* _Task requirements_
Skipping all pictures, set down the lines of the listing from the first through the one with "chair((0.395, 2.83, 0), R(-2.4), R(0.0))".

* _Provided material_

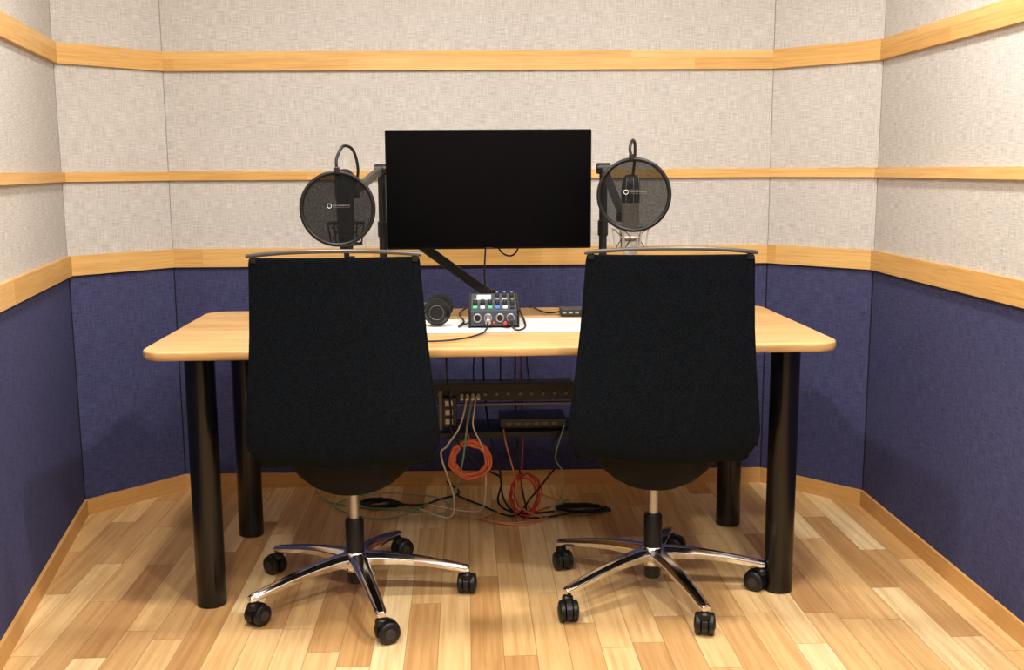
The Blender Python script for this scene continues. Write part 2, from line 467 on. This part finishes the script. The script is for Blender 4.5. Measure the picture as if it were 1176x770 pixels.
        for j, yy in enumerate((-0.0075, 0.0075)):
            for q in range(n+1):
                t = R(-20+220*q/n)
                hv.append((0.016+0.032*math.cos(t), yy, 0.0285+0.032*math.sin(t)))
        hf = [tuple(range(n+1)), tuple(range(n+1, 2*n+2))[::-1]]+[(q, q+1, n+2+q, n+1+q) for q in range(n)]+[(0, n+1, 2*n+1, n)]
        ho = mesh('hood', hv, hf, M['black'], ce); fixn(ho)
        lathe('mount', [(0.012,0.045),(0.016,0.05),(0.015,0.062),(0.010,0.066)], M['black'], ce)
    return e
chair((-0.443, 2.800, 0), R(4.0), R(2.0))
chair((0.395, 2.83, 0), R(-2.4), R(0.0))

# ------------------------------------------------------------ monitor with arm
mo = empty('computer_monitor', (-0.066, 3.15, 1.131), R(2.2))
box('housing', (0, 0.016, 0), (0.614, 0.026, 0.354), M['pan'], mo, 0.004)
box('screen_panel', (0, 0.0022, 0.002), (0.608, 0.003, 0.346), M['screen'], mo, 0.001)
box('rear_bulge', (0, 0.040, -0.02), (0.34, 0.035, 0.22), M['black'], mo, 0.012)
box('badge', (0, 0.0015, -0.1735), (0.022, 0.002, 0.003), M['dgrey'], mo)
box('vesa_plate', (0, 0.064, 0), (0.10, 0.014, 0.10), M['mblack'], mo, 0.003)
ma = empty('monitor_arm', (-0.07, 3.40, TZ), 0)
lathe('base_plate', [(0.05,0.0),(0.052,0.004),(0.05,0.012),(0.022,0.014),(0.02,0.07),(0.016,0.072)], M['mblack'], ma)
def bar(name, p0, p1, w_, h_, m, parent, bev=0.006):
    L = (Vector(p1)-Vector(p0)).length
    o = box(name, (0,0,0), (w_, h_, L+w_*0.6), m, parent, bev)
    o.location = (Vector(p0)+Vector(p1))/2; o.rotation_mode = 'QUATERNION'
    o.rotation_quaternion = (Vector(p1)-Vector(p0)).to_track_quat('Z', 'Y'); return o
bar('lower_arm', (-0.01,-0.005,0.060), (-0.245,-0.06,0.240), 0.040, 0.030, M['mblack'], ma)
cyl('elbow', (-0.245,-0.095,0.240), (-0.245,-0.02,0.240), 0.022, M['mblack'], ma)
bar('upper_arm', (-0.245,-0.09,0.245), (-0.005,-0.13,0.400), 0.034, 0.026, M['mblack'], ma)
cyl('tilt_head', (0.0,-0.13,0.400), (0.0,-0.182,0.400), 0.022, M['mblack'], ma)
tube('monitor_cable', [(-0.075,3.20,1.0),(-0.08,3.22,0.95),(-0.085,3.26,0.86),(-0.08,3.33,0.80),(-0.05,3.42,0.75),(-0.04,3.515,0.69),(-0.04,3.47,0.482)], 0.0028, M['rubber'])
tube('display_cable', [(-0.045,3.20,0.99),(-0.035,3.20,0.945),(-0.005,3.21,0.928),(0.018,3.22,0.945),(0.02,3.20,0.99)], 0.0028, M['rubber'])

# ------------------------------------------------------------ microphones, booms, pop filters
def mic_boom(pole, joint):
    e = empty('microphone_boom_arm', (pole[0], pole[1], TZ))
    lathe('table_base', [(0.035,0),(0.036,0.004),(0.034,0.016),(0.018,0.020),(0.016,0.05)], M['mblack'], e)
    cyl('post', (0,0,0.02), (0,0,0.465), 0.0125, M['mblack'], e)
    cyl('post_collar', (0,0,0.25), (0,0,0.30), 0.0165, M['black'], e)
    cyl('joint_knob', (-0.022,0,0.460), (0.022,0,0.460), 0.017, M['black'], e)
    j = Vector(joint)-Vector((pole[0], pole[1], TZ))
    bar('arm_tube', (0,0,0.462), tuple(j), 0.020, 0.024, M['grey'], e, 0.005)
    cyl('arm_head', tuple(j+Vector((-0.02,0,0))), tuple(j+Vector((0.02,0,0))), 0.014, M['black'], e)
    return e
def microphone(c, zb, silver):
    e = empty('studio_microphone', (c[0], c[1], zb))
    bm_ = M['silver'] if silver else M['dgrey']; gm = M['silver'] if silver else M['mblack']
    lathe('body', [(0.012,0),(0.023,0.004),(0.025,0.02),(0.025,0.10),(0.027,0.104),(0.027,0.108)], bm_, e)
    lathe('grille', [(0.026,0.108),(0.027,0.12),(0.027,0.16),(0.024,0.178),(0.014,0.188),(0.002,0.190)], M['dgrey'] if silver else gm, e)
    for q in range(8):
        a = R(45*q+10)
        tube('grille_rib_%d' % (q+1), [(0.0275*math.cos(a),0.0275*math.sin(a),0.108),(0.028*math.cos(a),0.028*math.sin(a),0.15),(0.024*math.cos(a),0.024*math.sin(a),0.18)], 0.0009, gm, e, n=4)
    torus('grille_band', (0,0,0.145), 0.0278, 0.0014, gm, e, segs=32)
    rm = M['silver'] if silver else M['mblack']
    torus('outer_ring_top', (0,0,0.035), 0.052, 0.0032, rm, e)
    torus('outer_ring_bottom', (0,0,-0.025), 0.044, 0.0032, rm, e)
    torus('inner_ring', (0,0,0.01), 0.027, 0.0030, rm, e)
    for q in range(6):
        a = R(60*q); b2 = R(60*q+30)
        cyl('frame_rod_%d' % (q+1), (0.052*math.cos(a),0.052*math.sin(a),0.035), (0.044*math.cos(a),0.044*math.sin(a),-0.025), 0.0025, rm, e, segs=10)
        tube('elastic_%d' % (q+1), [(0.052*math.cos(a),0.052*math.sin(a),0.035),(0.027*math.cos(b2),0.027*math.sin(b2),0.01),(0.044*math.cos(a),0.044*math.sin(a),-0.025)], 0.0014, M['rubber'], e, smooth=False)
    lathe('cup', [(0.010,-0.045),(0.018,-0.04),(0.024,-0.008),(0.022,0.0)], rm, e)
    cyl('swivel', (0,0,-0.07), (0,0,-0.04), 0.008, M['black'], e)
    return e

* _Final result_
The Blender Python script for this scene continues. Write part 2, from line 467 on. This part finishes the script. The script is for Blender 4.5. Measure the picture as if it were 1176x770 pixels.
        for j, yy in enumerate((-0.0075, 0.0075)):
            for q in range(n+1):
                t = R(-20+220*q/n)
                hv.append((0.016+0.032*math.cos(t), yy, 0.0285+0.032*math.sin(t)))
        hf = [tuple(range(n+1)), tuple(range(n+1, 2*n+2))[::-1]]+[(q, q+1, n+2+q, n+1+q) for q in range(n)]+[(0, n+1, 2*n+1, n)]
        ho = mesh('hood', hv, hf, M['black'], ce); fixn(ho)
        lathe('mount', [(0.012,0.045),(0.016,0.05),(0.015,0.062),(0.010,0.066)], M['black'], ce)
    return e
chair((-0.443, 2.800, 0), R(4.0), R(2.0))
chair((0.395, 2.83, 0), R(-2.4), R(0.0))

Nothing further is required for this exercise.